Now, all of this is separate from the question posed by the OP. Given the choice, I would be at least world-record-curious, but the general public seems to value Olympic gold so highly that it seems hard to choose anything else.
Tell someone you have the 5k record and their reply will be “ well I’ve run a marathon which is harder than a 5k” or tell them you have an Olympic gold medal
This makes sense if you care what others think of you. A WR would mean more to me personally than being the best in a single race. Even if that WR eventually gets broken, I will always know at one point in time not a single other human past or present was as good as I was. I care little what the average person thinks.
Let's be honest, the average person knows about Bolt because of 9.58, not for his championship medals.

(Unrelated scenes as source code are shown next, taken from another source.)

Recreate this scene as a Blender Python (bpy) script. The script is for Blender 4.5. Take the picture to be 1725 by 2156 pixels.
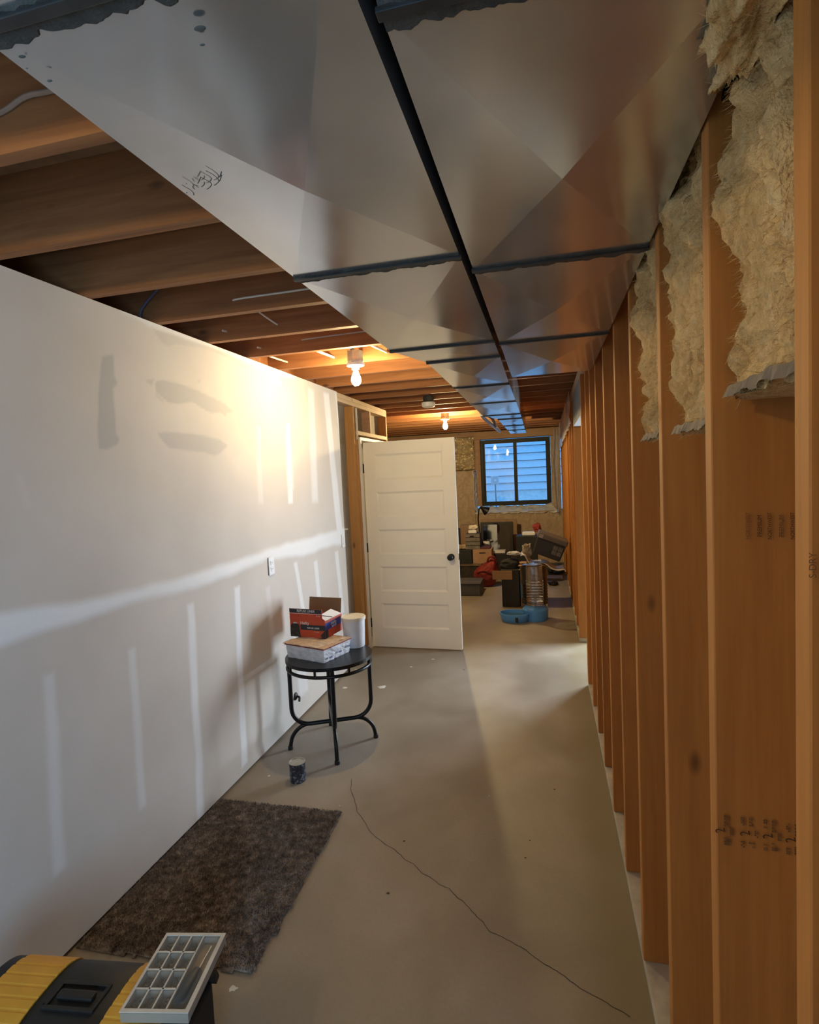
import bpy, bmesh, math, random
import numpy as np
from mathutils import Vector, Matrix, noise
from math import sin, cos, pi, radians, tan, hypot, atan2

for o in list(bpy.data.objects):
    bpy.data.objects.remove(o, do_unlink=True)
S = bpy.context.scene
C = S.collection
rnd = random.Random(7)

# ---------------------------------------------------------------- camera
CAMH, FPX = 1.68, 1180.0
_r, _p, _y = radians(2.7), radians(-3.6), radians(13.8)
_fwd = Vector((-sin(_y) * cos(_p), cos(_y) * cos(_p), sin(_p)))
_rt0 = Vector((cos(_y), sin(_y), 0)); _up0 = _rt0.cross(_fwd)
_rt = cos(_r) * _rt0 - sin(_r) * _up0
_up = sin(_r) * _rt0 + cos(_r) * _up0
CP = Vector((0, 0, CAMH))
cd = bpy.data.cameras.new('camera'); cam = bpy.data.objects.new('camera', cd); C.objects.link(cam)
cd.sensor_fit = 'HORIZONTAL'; cd.sensor_width = 36.0; cd.lens = 36.0 * FPX / 1725.0
cd.clip_start = 0.02; cd.clip_end = 100
cam.matrix_world = Matrix(((_rt.x, _up.x, -_fwd.x, 0), (_rt.y, _up.y, -_fwd.y, 0), (_rt.z, _up.z, -_fwd.z, CAMH), (0, 0, 0, 1)))
S.camera = cam
def ray(px, py): return _rt * ((px - 862.5) / FPX) - _up * ((py - 1078) / FPX) + _fwd
def onx(px, py, x): d = ray(px, py); return CP + d * (x / d.x)
def ony(px, py, y): d = ray(px, py); return CP + d * (y / d.y)
def onz(px, py, z): d = ray(px, py); return CP + d * ((z - CAMH) / d.z)

# ---------------------------------------------------------------- world, lights, exposure
W = bpy.data.worlds.new('world'); S.world = W; W.use_nodes = True
wn = W.node_tree; wn.nodes.clear()
bg = wn.nodes.new('ShaderNodeBackground'); wo = wn.nodes.new('ShaderNodeOutputWorld')
bg.inputs[0].default_value = (0.13, 0.46, 1.0, 1); bg.inputs[1].default_value = 1.85
wn.links.new(bg.outputs[0], wo.inputs[0])
S.view_settings.view_transform = 'Standard'; S.view_settings.look = 'None'
S.view_settings.gamma = 1; S.view_settings.use_curve_mapping = False
S.view_settings.exposure = 0.4
BULB_E = 570.0
BULB_COL = (1.0, 0.75, 0.36)
def area(name, loc, rot, sx, sy, power, col):
    l = bpy.data.lights.new(name, 'AREA'); l.shape = 'RECTANGLE'; l.size = sx; l.size_y = sy
    l.energy = power; l.color = col
    o = bpy.data.objects.new(name, l); C.objects.link(o); o.location = loc; o.rotation_euler = rot
    return o
area('daylight_added_window', (0.395, -1.45, 1.30), (0, radians(90), 0), 1.2, 1.6, 68, (0.42, 0.70, 1.0))  # daylight of the added window behind the viewpoint
area('daylight_side_doorway', (1.50, 6.02, 1.05), (0, radians(90), radians(45)), 1.5, .9, 130, (0.72, 0.86, 1.0))  # daylight of the added room beyond the doorway

# ---------------------------------------------------------------- object helpers
def tag(o, label=None, cat=None, group=None, kind=None):
    if label: o['label'] = label
    if cat: o['category'] = cat
    if group: o['group'] = group
    if kind: o['kind'] = kind
    return o
def empty(name, loc=(0, 0, 0), rz=0.0, parent=None):
    o = bpy.data.objects.new(name, None); C.objects.link(o)
    o.location = loc; o.rotation_euler = (0, 0, rz); o.empty_display_size = 0.1
    if parent: o.parent = parent
    return o
def thing(name, label, cat, loc=(0, 0, 0), rz=0.0, group=None):
    return tag(empty(name, loc, rz), label, cat, group)

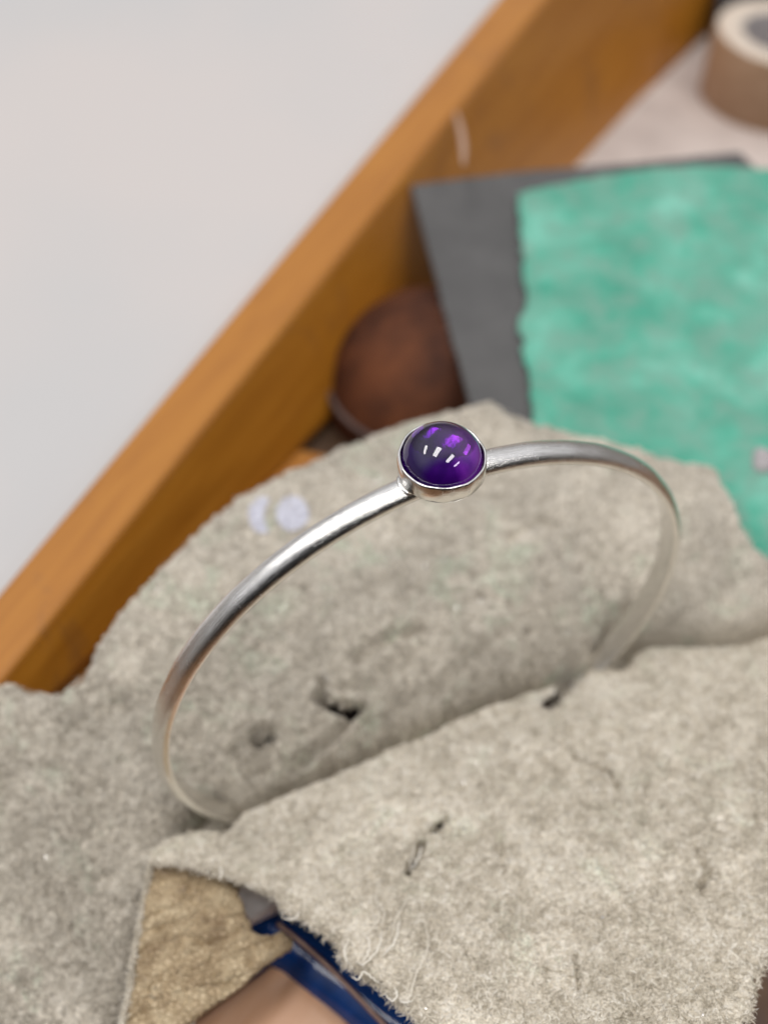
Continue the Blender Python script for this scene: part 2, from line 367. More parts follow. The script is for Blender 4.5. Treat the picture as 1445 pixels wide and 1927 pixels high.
def nap(x, y, s): return 1.5+3.4*vn(x, y, 5.5, s)+2.4*vn(x, y, 1.9, s+1)     # direction of the nap
def worn(x, y, s): return np.where(vn(x, y, 4.2, s)+.5*vn(x, y, 1.6, s+1) > .38, .3, 1)   # rubbed smooth patches
def ribbons(x0, y0, zfun, length, width, steps, curl, lift, seed, dir0=None, over=None, dirspread=9.0):
    r = np.random.default_rng(seed); n = len(x0)
    L = r.uniform(length[0], length[1], n)*r.uniform(.6, 1, n); wd = r.uniform(width[0], width[1], n)
    a = r.uniform(0, 2*np.pi, n) if dir0 is None else dir0 + r.normal(0, dirspread, n)
    k = r.normal(0, curl, n); kk = r.normal(0, curl*.9, n)
    pts = []; x = x0.copy(); y = y0.copy(); lf = r.uniform(lift[0], lift[1], n); ph = r.uniform(.5, 1, n)
    for i in range(steps+1):
        f = i/steps
        z = zfun(x, y)+.03+lf*np.sin(np.pi*f*ph)
        if over is not None: z = np.where(over(x, y), z, np.nan)
        pts.append(np.stack([x, y, z], 1)); st = L/steps
        a = a+(k+kk*f)*st; x = x+np.cos(a)*st; y = y+np.sin(a)*st
    if over is not None:
        for i in range(1, steps+1):
            bad = np.isnan(pts[i][:, 2]); pts[i][bad, 2] = pts[i-1][bad, 2]-.12*r.random(bad.sum())
    P = np.stack(pts, 1)
    T = np.diff(P, axis=1); T = np.concatenate([T, T[:, -1:]], 1)
    T /= np.linalg.norm(T, axis=2, keepdims=True)+1e-9
    up = np.stack([r.normal(0, .8, n), r.normal(0, .8, n), np.ones(n)], 1); sd = np.cross(T, up[:, None, :])
    sd /= np.linalg.norm(sd, axis=2, keepdims=True)+1e-9
    taper = np.array([.8]+[1]*(steps-1)+[.25])[None, :, None]
    A = P+sd*wd[:, None, None]*taper*.5; B = P-sd*wd[:, None, None]*taper*.5
    V = np.stack([A, B], 2).reshape(-1, 3); m_ = (steps+1)*2
    b0 = (np.arange(n)*m_)[:, None]+(np.arange(steps)*2)[None, :]
    F = np.stack([b0, b0+1, b0+3, b0+2], -1).reshape(-1, 4)
    tn = np.clip(r.beta(2.0, 2.0, n)+.22*vn(x0, y0, .9, 77)+.06*vn(x0, y0, 5, 78), 0, 1); tint = np.repeat(tn, m_)
    return V, F, tint

def sample_poly(poly, n, seed, dens=None):
    r = np.random.default_rng(seed); P = np.array([p[:2] for p in poly]); lo, hi = P.min(0), P.max(0); X = []; Y = []; c = 0
    while c < n:
        x = r.uniform(lo[0], hi[0], n); y = r.uniform(lo[1], hi[1], n); k = inside(x, y, list(P))
        if dens is not None: k &= r.random(n) < dens(x, y)
        X.append(x[k]); Y.append(y[k]); c += k.sum()
    return np.concatenate(X)[:n], np.concatenate(Y)[:n]

def tube(pts, r, seg=6, closed=False, taper=False):
    P = np.array(pts, float); n = len(P)
    T = np.gradient(P, axis=0); T /= np.linalg.norm(T, axis=1)[:, None]+1e-9
    up = np.array([.13, .21, 1.]); A = np.cross(T, up); A /= np.linalg.norm(A, axis=1)[:, None]+1e-9; B = np.cross(A, T)
    rr = r*np.ones(n) if not taper else r*(1-.6*np.abs(np.linspace(-1, 1, n))**3)
    th = np.linspace(0, 2*np.pi, seg, endpoint=False)
    V = (P[:, None]+rr[:, None, None]*(A[:, None]*np.cos(th)[None, :, None]+B[:, None]*np.sin(th)[None, :, None])).reshape(-1, 3)
    F = [[i*seg+j, i*seg+(j+1) % seg, (i+1)*seg+(j+1) % seg, (i+1)*seg+j] for i in range(n-1) for j in range(seg)]
    F += [list(range(seg))[::-1], [(n-1)*seg+j for j in range(seg)]]
    return V, F
def catmull(pts, k=8):
    P = [np.array(p, float) for p in pts]; P = [2*P[0]-P[1]]+P+[2*P[-1]-P[-2]]; out = []
    for i in range(1, len(P)-2):
        for t in np.linspace(0, 1, k, endpoint=False):
            a, b_, c_, d = P[i-1:i+3]
            out.append(.5*((2*b_)+(c_-a)*t+(2*a-5*b_+4*c_-d)*t*t+(-a+3*b_-3*c_+d)*t**3))
    out.append(P[-2]); return out
def lathe(prof, c, axis=(0, 0, 1), seg=64, wob=None):
    ax = np.array(axis, float); ax /= np.linalg.norm(ax); a = np.cross(ax, [0.1, 1, 0.05]); a /= np.linalg.norm(a); b_ = np.cross(ax, a)
    V = []; n = len(prof)
    for i in range(seg):
        t = 2*math.pi*i/seg
        for j, (r, h) in enumerate(prof):
            dr, dh = wob(t, j) if wob else (0, 0)
            V.append(np.array(c)+(a*math.cos(t)+b_*math.sin(t))*(r+dr)+ax*(h+dh))
    F = [[i*n+j, ((i+1) % seg)*n+j, ((i+1) % seg)*n+j+1, i*n+j+1] for i in range(seg) for j in range(n-1)]
    return V, F
def prism(poly, thick_or_bottom):
    """poly: list of top 3-D points; second argument a thickness or a list of bottom points"""
    T = [np.array(p, float) for p in poly]; n = len(T)
    B = [t-np.array([0, 0, thick_or_bottom]) for t in T] if not isinstance(thick_or_bottom, list) else thick_or_bottom
    A = sum(T[i][0]*T[(i+1) % n][1]-T[(i+1) % n][0]*T[i][1] for i in range(n))
    if A < 0: T = T[::-1]; B = B[::-1]
    F = [list(range(n)), [n+i for i in range(n)][::-1]]+[[i, i+n, (i+1) % n+n, (i+1) % n] for i in range(n)]
    return T+B, F

# ------------------------------------------------------------------ setting: far surfaces
ZR = -14.0
ri0, ri1 = at(31, 1253, ZR), at(1010, 20, ZR); ro0, ro1 = at(19, 1085, ZR), at(930, 0, ZR)
rd = (ri1-ri0)/np.linalg.norm(ri1-ri0); rn = np.array([rd[1], -rd[0], 0])
fl = [at(1346, 48, -50), at(560, 850, -31), at(100, 1285, -20)]
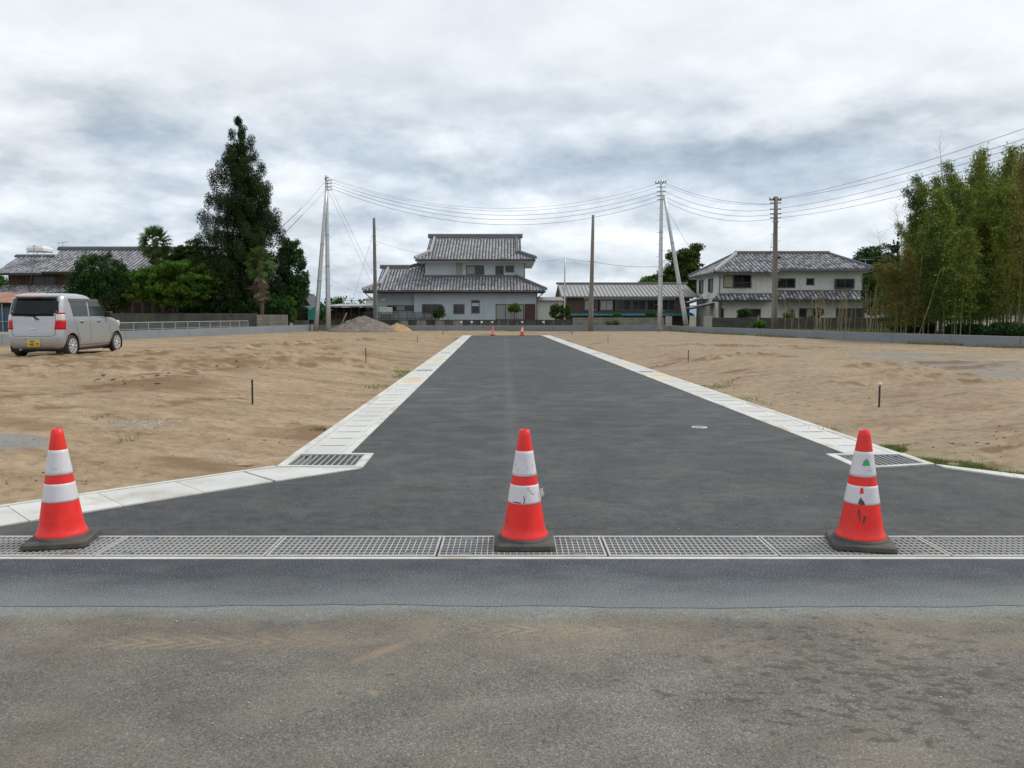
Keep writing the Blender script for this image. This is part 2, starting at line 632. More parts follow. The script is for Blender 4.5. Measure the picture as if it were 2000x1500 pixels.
def asphalt(name, c, c_dust, speck, dust_scale, dust_amt, band=False, stains=False, fscale=160.0, seam=False):
    m, nt, b = new_mat(name)
    v = coords(nt)
    agg = noise(nt, v, fscale, 2, 0.6)
    agg2 = noise(nt, v, fscale * 0.35, 3, 0.7)
    col = ramp(nt, agg, [(0.34, tuple(x * 0.25 for x in c)), (0.46, tuple(x * 0.9 for x in c)), (0.60, tuple(x * 1.25 for x in c)), (0.70, speck)])
    col = mixc(nt, 0.3, col, ramp(nt, agg2, [(0.36, tuple(x * 0.72 for x in c)), (0.64, tuple(x * 1.3 for x in c))]))
    blot = noise(nt, coords(nt, (0.8, 1.3, 1), loc=(1, 5, 0)), 3.2, 5, 0.65)
    col = mixc(nt, 1.0, col, ramp(nt, blot, [(0.35, g3(0.80)), (0.65, g3(1.2))]), 'MULTIPLY')
    vs = coords(nt, (1.0, 1.25, 1))
    dz = ramp(nt, noise(nt, vs, dust_scale, 7, 0.68, 0.6), [(0.46, g3(0)), (0.74, g3(dust_amt))])
    col = mixc(nt, dz, col, c_dust)
    big = ramp(nt, noise(nt, coords(nt, (1, 0.6, 1), loc=(4, 9, 0)), 0.32, 4, 0.6), [(0.35, g3(0.78)), (0.7, g3(1.22))])
    col = mixc(nt, 1.0, col, big, 'MULTIPLY')
    tc = nt.nodes.new("ShaderNodeTexCoord")
    sp = nt.nodes.new("ShaderNodeSeparateXYZ")
    nt.links.new(tc.outputs["Object"], sp.inputs[0])
    if seam:
        ln = mth(nt, 'ABSOLUTE', mth(nt, 'ADD', sp.outputs[0], mth(nt, 'MULTIPLY', mth(nt, 'SUBTRACT', sp.outputs[1], 9.0), 0.0095)))
        k = ramp(nt, ln, [(0.02, g3(0.15)), (0.13, g3(0.0))])
        col = mixc(nt, k, col, (0.15, 0.15, 0.145))
        wear = ramp(nt, noise(nt, coords(nt, (3.2, 0.12, 1)), 1.0, 5, 0.6), [(0.4, g3(0.96)), (0.62, g3(1.05))])
        col = mixc(nt, 1.0, col, wear, 'MULTIPLY')
        nearw = ramp(nt, mth(nt, 'MULTIPLY', mth(nt, 'SUBTRACT', sp.outputs[1], 4.5), 0.09), [(0.0, g3(0.35)), (0.45, g3(0.0))])
        mott = ramp(nt, noise(nt, v, 9.0, 6, 0.75), [(0.40, (0.018, 0.02, 0.022)), (0.60, (0.10, 0.10, 0.095))])
        col = mixc(nt, nearw, col, mott)
    if band:
        # grey green stone dust brushed along the joint with the older road
        jig = mth(nt, 'MULTIPLY', mth(nt, 'SUBTRACT', noise(nt, coords(nt, (0.5, 1, 1)), 1.3, 5, 0.65), 0.5), 0.8)
        yy = mth(nt, 'ADD', sp.outputs[1], jig)
        k = ramp(nt, mth(nt, 'SUBTRACT', yy, 3.6), [(0.0, g3(0.68)), (0.2, g3(0.6)), (0.40, g3(0.30)), (0.62, g3(0.03))])
        gr = ramp(nt, noise(nt, v, 120, 2, 0.6), [(0.35, (0.13, 0.145, 0.14)), (0.65, (0.25, 0.275, 0.265))])
        col = mixc(nt, k, col, gr)
    if stains:
        jig = mth(nt, 'MULTIPLY', mth(nt, 'SUBTRACT', noise(nt, coords(nt, (0.6, 1.6, 1)), 3.0, 6, 0.7), 0.5), 0.5)
        kj = ramp(nt, mth(nt, 'SUBTRACT', 3.74, mth(nt, 'ADD', sp.outputs[1], jig)), [(0.0, g3(0.72)), (0.07, g3(0.5)), (0.2, g3(0.0))])
        col = mixc(nt, kj, col, ramp(nt, agg, [(0.35, (0.13, 0.145, 0.14)), (0.65, (0.25, 0.275, 0.265))]))
        # damp oil spots on the right, tan mud tracks towards the upper left
        st = noise(nt, coords(nt, (0.8, 1.25, 1), loc=(2, 1, 0)), 15.0, 5, 0.6, 0.3)
        dx = mth(nt, 'SUBTRACT', sp.outputs[0], 1.4)
        dy = mth(nt, 'SUBTRACT', sp.outputs[1], 3.0)
        rr = mth(nt, 'SQRT', mth(nt, 'ADD', mth(nt, 'MULTIPLY', dx, dx), mth(nt, 'MULTIPLY', mth(nt, 'MULTIPLY', dy, dy), 1.4)))
        area = ramp(nt, rr, [(0.35, g3(0.145)), (1.0, g3(0.0))])
        spot = ramp(nt, mth(nt, 'ADD', st, area), [(0.635, g3(0)), (0.72, g3(0.62))])
        col = mixc(nt, spot, col, (0.035, 0.031, 0.022))
        # tread marks: a band of short tan blocks
        for (cx, cy, sx, ph) in ((-1.3, 3.32, 0.8, 0.0), (0.2, 3.46, 0.6, 0.9)):
            ex = mth(nt, 'DIVIDE', mth(nt, 'SUBTRACT', sp.outputs[0], cx), sx)
            ey = mth(nt, 'DIVIDE', mth(nt, 'SUBTRACT', sp.outputs[1], cy), 0.085)
            r2 = mth(nt, 'ADD', mth(nt, 'MULTIPLY', ex, ex), mth(nt, 'MULTIPLY', ey, ey))
            wv = mth(nt, 'SINE', mth(nt, 'ADD', mth(nt, 'ADD', mth(nt, 'MULTIPLY', sp.outputs[0], 64.0), mth(nt, 'MULTIPLY', mth(nt, 'ABSOLUTE', mth(nt, 'SUBTRACT', sp.outputs[1], cy)), 120.0)), mth(nt, 'MULTIPLY', noise(nt, v, 2.5, 3), 14.0)))
            mk = ramp(nt, r2, [(0.0, g3(1)), (1.0, g3(0))])
            tr = mth(nt, 'MULTIPLY', mk, ramp(nt, mth(nt, 'ADD', mth(nt, 'MULTIPLY', wv, 0.3), noise(nt, v, 5, 4)), [(0.42, g3(0.05)), (0.85, g3(0.6))]))
            col = mixc(nt, tr, col, (0.31, 0.235, 0.15))
        # a smear of sand
        ex = mth(nt, 'DIVIDE', mth(nt, 'ADD', mth(nt, 'SUBTRACT', sp.outputs[0], -0.55), mth(nt, 'MULTIPLY', mth(nt, 'SUBTRACT', sp.outputs[1], 3.22), -0.85)), 0.075)
        ey = mth(nt, 'DIVIDE', mth(nt, 'SUBTRACT', sp.outputs[1], 3.22), 0.17)
        r2 = mth(nt, 'ADD', mth(nt, 'MULTIPLY', ex, ex), mth(nt, 'MULTIPLY', ey, ey))
        mk = ramp(nt, mth(nt, 'ADD', r2, mth(nt, 'MULTIPLY', noise(nt, v, 6, 4), 0.9)), [(0.35, g3(0.62)), (1.3, g3(0))])
        col = mixc(nt, mk, col, (0.30, 0.215, 0.13))
        bd = ramp(nt, mth(nt, 'MULTIPLY', mth(nt, 'ABSOLUTE', mth(nt, 'SUBTRACT', sp.outputs[1], 3.4)), 2.6), [(0.0, g3(0.42)), (1.0, g3(0))])
        bd = mth(nt, 'MULTIPLY', bd, ramp(nt, noise(nt, v, 3.4, 6, 0.7), [(0.38, g3(0)), (0.62, g3(1))]))
        col = mixc(nt, bd, col, (0.25, 0.19, 0.125))
        lite = ramp(nt, noise(nt, coords(nt, (1, 1, 1), loc=(8, 3, 0)), 5.0, 5, 0.6), [(0.68, g3(0)), (0.8, g3(0.7))])
        col = mixc(nt, lite, col, (0.30, 0.23, 0.15))
    nt.links.new(col, b.inputs["Base Color"])
    b.inputs["Roughness"].default_value = 0.8
    b.inputs["Specular IOR Level"].default_value = 0.45
    bump(nt, b, agg, 0.6, 0.004)
    return m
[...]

100% wrong on this point. The average person only tunes in to track & field once every 4 years, and Bolt was at the top 3 Olympic cycles in a row. I guarantee you the average person thinks his fastest time ever was run in one of those Olympic 100s.
Setting a world record is the more impressive accomplishment, but I know that I'd feel at least a little bit of resentment seeing it get broken, so I'd still rather have the gold.